Because none of my parents' dreams, my teachers' and friends' expectations, every stereotype for my profile, are mine. My idol figures aren't successful architects, software developers, raging pop stars, or philanthropic doctors. The content that I consume has nothing to do with AoPS Alcumus geometry, Frontline, or Yale lectures. These are interesting, but not lively.
Because every time someone asked me to write down my dreams, I write about doing something creative. When I was in fifth grade, I wrote about being a famous author. In statistics, I talked about graphic design. Mrs. Moore mentionned math tutoring and I panicked just thinking about it. Grace rhetorically posed the idea of being an art teacher, and now I daydream about a basement studio. I'm no better at any of these things than I am qualified to do the sciences or maths, but they are what I want to do.

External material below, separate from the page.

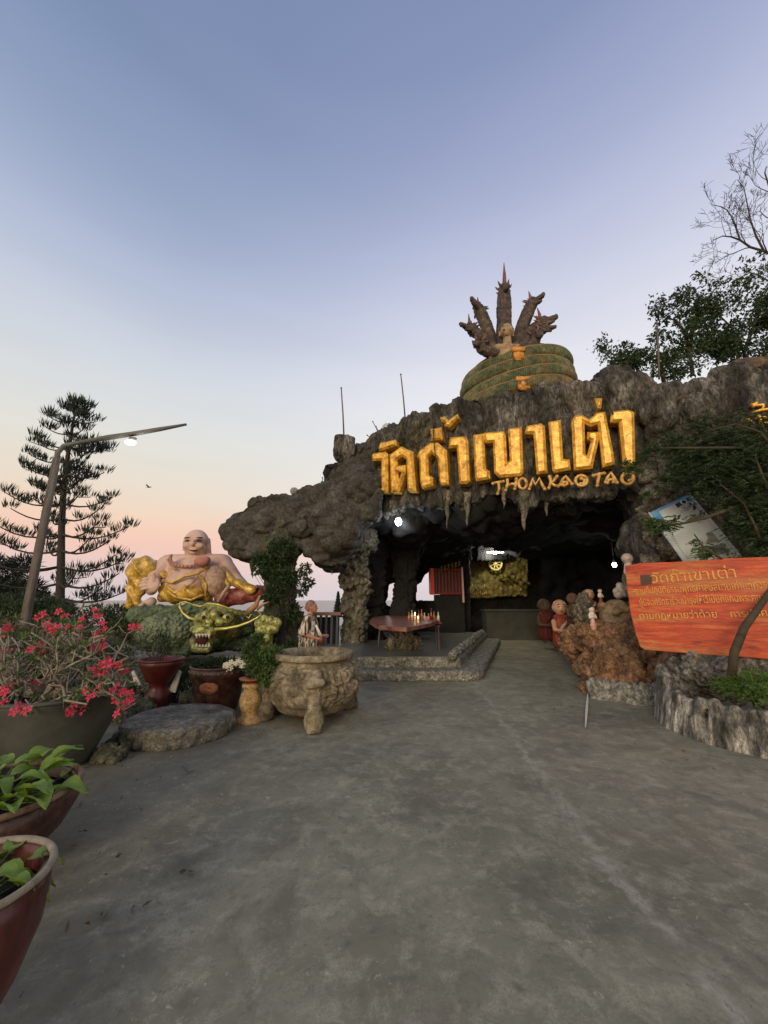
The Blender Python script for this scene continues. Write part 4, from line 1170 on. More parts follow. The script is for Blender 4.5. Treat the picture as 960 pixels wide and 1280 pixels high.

I'm slowly learning to accept my financial situation. I'm not poor; I'm barely cultured. I am not the wild spirit who can survive without my parent's aid. One day, they'll withdraw their support, and I won't know what to do. But I can't continue to feel guilty for allegedly "wasting" what they promised to give me. Its not that I'm entitled to the lessons and the thousands of dollars that they pour into making me child hidden by the Modern Great Wall. But I'm entitled to my own life, and if Baatarjiguur the camel herder was right, the wasted money and time won't matter so much. The core of life is the same everywhere.
The content I consume is created by artists and entrepeneurs and artists. John Green, Hank Green, Grace Helbig, Hannah Hart, Tyler Oakley, Lily Singh, Josh Sundquist, Bart Kwan, Geo Antoinette, Eddie Huang are some of the best that I've come across so far. The Just Kidding Films crew is predominantly Asian and each member has hurt his family to become himself. They're part of the Asian American movement to balance the massive disproportions, and I have every intention of jumping on that boat.
I'm so scared. But I believe in the power of art, even more in the power of poetry. I'm not talking about rhyming syllables and free verse though; I'm talking about rhythm of life. People read my tumblr quote reblogs and wonder why I label label them with a technically incorrect term, "poetry." Its not because of the literary beats or the sentence fluency. Its for the heartbeats and gushing blood of emotion that they contain. That's poetry.
Conversation and a couple blogs - that's all I have to create this kind of poetry. I don't know if I can do it, but I'm going to give it everything I've got.